Parameter optimization for the latest quark-meson coupling energy-density functional

Abstract

The quark-meson-coupling (QMC) model self-consistently relates the dynamics of the internal quark structure of a hadron to the relativistic mean fields arising in nuclear matter. It offers a natural explanation to some open questions in nuclear theory, including the origin of many-body nuclear forces and their saturation, the spin-orbit interaction, and properties of hadronic matter at a wide range of densities. The QMC energy density functionals QMC-I and QMCπ-I have been successfully applied to calculate ground state observables of finite nuclei in the Hartree-Fock + BCS approximation, as well as to predict properties of dense nuclear matter and cold nonrotating neutron stars. Here we report the latest development of the model, QMCπ-II, which includes higher order terms in density in the expansion of the relativistic energy-density functional, as well as the self-interaction of the σ meson.

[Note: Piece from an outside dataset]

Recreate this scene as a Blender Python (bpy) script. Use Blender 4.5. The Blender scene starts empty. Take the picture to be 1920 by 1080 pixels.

A derivative-free optimization algorithm has been employed to determine a new set of the model parameters and their statistics, including errors and correlations. QMCπ-II predictions for a wide range of properties of even-even nuclei across the nuclear chart, with fewer adjustable parameters, are comparable with other models. The nuclear incompressibility is significantly reduced in this version, leading to a description of giant monopole resonances which is consistent with experimental data.